Currently Synapse only requires users to choose passwords that are at least one character (a 3rd party security audit recently raised this issue).  A single character password is ridiculously weak.

Why does password strength matter?  Any password can be hacked using a brute-force attack.  The only question is how long will it take for the take to guess the password.  Weak passwords can be hacked in seconds, while a strong password could take centuries to hack.  With a single character password (assuming: a-z, A-Z, 0–9) it only takes 62 attempts to hack.

Randomly Generated Passwords

Password strength for a randomly generated password is a function of the the size of the character space  and the number of characters used for that password.  To illustrate this KeeyPass was used to randomly generate the following passwords (using only a-z, A-Z, 0–9) .  Each password was then tested against: zxcvbn demo to calculate how long a brute force attack would take for each.  The demo gives an estimate for unthrottled online attacks which assumes an attacker can make 10 attempts per second.  The demo also estimates for throttled online attacks that limit the number of attempts an attacker can make to 100 per minute.

Random Password

Number of

Characters

unthrottled online attack

(10 / Second)

throttled online attack

(100 / Minute)

'B'1less than a second7 minutes
'aw'21 second1 hour
'tJo'310 seconds10 hours
'1P4S'42 minutes4 days
'yHm6X'517 minutes1 month
'co9dDQ'63 hours1 year
'52P5d23'71 day11 years
'NAcviDGM'812 dayscenturies

This test illustrates that throttling to limit the number of attempts is probably more important than password size.  Currently, Synapse does not throttle login attempts so ten attempts per second is possible.


Human Generated Passwords

Passwords generated by actual users may not be as strong as randomly generated passwords.
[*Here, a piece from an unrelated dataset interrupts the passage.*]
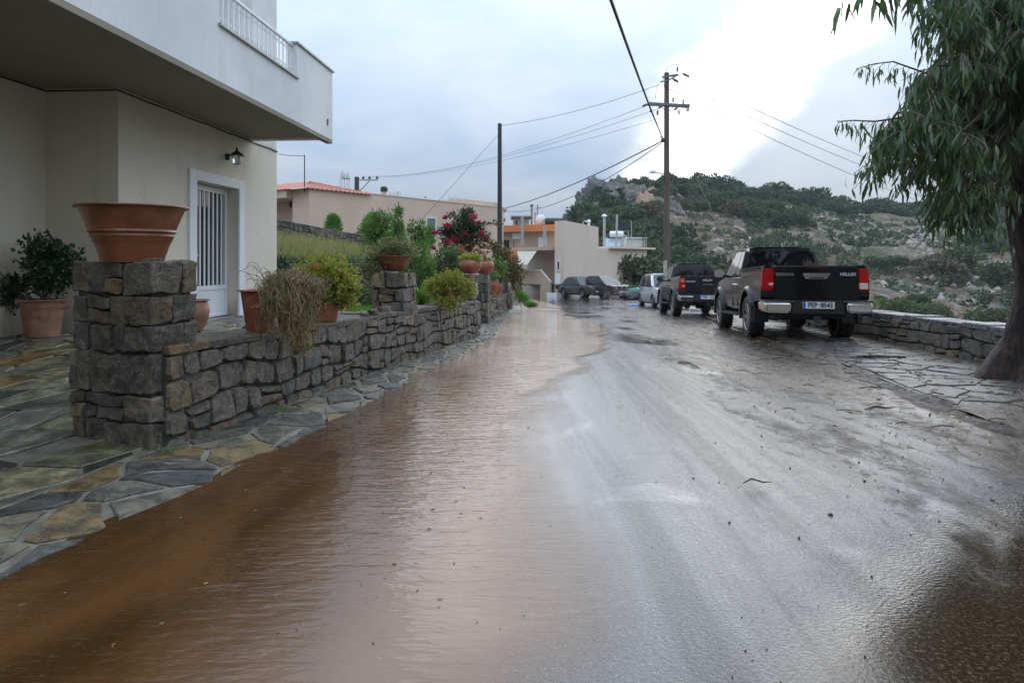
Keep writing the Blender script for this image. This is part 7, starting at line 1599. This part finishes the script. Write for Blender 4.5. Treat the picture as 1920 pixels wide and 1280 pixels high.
def rubbish():
    B = P(1187, 556, 44); B.z = gy(44); t_ = thing('rubbish_heap', 'heap of flood debris with a green sack beside the white car', 'rubbish heap', B); rng = np.random.default_rng(8); b = MB()
    for i in range(110):
        a = rng.uniform(0, 6.28); p = Vector((rng.normal(-.5, .75), rng.normal(0, .4), rng.uniform(.0, .35))); d = Vector((math.cos(a), math.sin(a), rng.normal(.2, .5))) * rng.uniform(.2, .7); b.tube([p, p + d * .5 + Vector((0, 0, .04)), p + d], rng.uniform(.008, .02), 4)
    b.build('branches', M['twig'], t_)
    for nm, loc, s_, mt in (('green_sack', (.15, 0, .45), (.5, .45, .34), pbr('green_plastic', (.012, .13, .075), (.02, .18, .10), .35, bump=.4, bscale=9)), ('dark_sack', (-.1, -.25, .22), (.75, .5, .34), M['tank_black']), ('grey_sack', (.75, 0, .30), (.5, .4, .4), M['wall_grey'])):
        bm = bmesh.new(); bmesh.ops.create_icosphere(bm, subdivisions=3, radius=1)
        for v in bm.verts: v.co *= 1 + .35 * mnoise.fractal(v.co * 1.7 + Vector(loc) * 9, .8, 2, 4); v.co = Vector((v.co.x * s_[0], v.co.y * s_[1], v.co.z * s_[2]))
        me = bpy.data.meshes.new(nm); bm.to_mesh(me); bm.free(); shade(me, 50); link(nm, me, mt, t_, loc)
    q = P(1194, 574, 35); o = MB().hexa([(-.5, -.2, 0), (.4, -.25, 0), (.5, .2, 0), (-.4, .2, 0), (-.5, -.2, .03), (.4, -.25, .05), (.5, .2, .03), (-.4, .2, .06)]).build('tarpaulin', pbr('blue_plastic', (.03, .13, .5), (.05, .18, .6), .4), None, (q.x, 35, gy(35) + .01)); tag(o, 'scrap of blue plastic sheet on the road beside the white car', 'plastic sheet')
    q = P(1310, 578, 27); o = MB().box(-.22, .22, -.15, .15, 0, .14).build('styrofoam_box', M['white_paint'], None, (q.x, 27.5, gy(27.5)), bevel=.02); tag(o, 'small white box lying on the verge under the second pickup', 'box')
rubbish()

def haze():
    m, t = mat('moist_air'); v = t.add('ShaderNodeVolumePrincipled', ins={'Density': .0003, 'Color': (.86, .92, 1.0, 1), 'Anisotropy': .2})
    t.l.new(v.outputs[0], t.add('ShaderNodeOutputMaterial').inputs['Volume'])
    tag(MB().box(-306, 306, -306, 306, -45, 60).build('haze', m), kind='stuff')
haze()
The problem is people can follow predictable patterns.  For example, when users are asked to include capital letters in passwords they will often choose to capitalize the first letter of each word.  When asked to include numbers or special characters in their password, they will often use 'Leet' substitutions, so 'password' becomes 'p4$$w0rd'.  Hackers are familiar with these patterns, and can exploit them with modified dictionary attacks.  Even though 'password' is eight characters it would be cracked on the second attempt of a dictionary attack since it is the second most common password ('123456' is number one).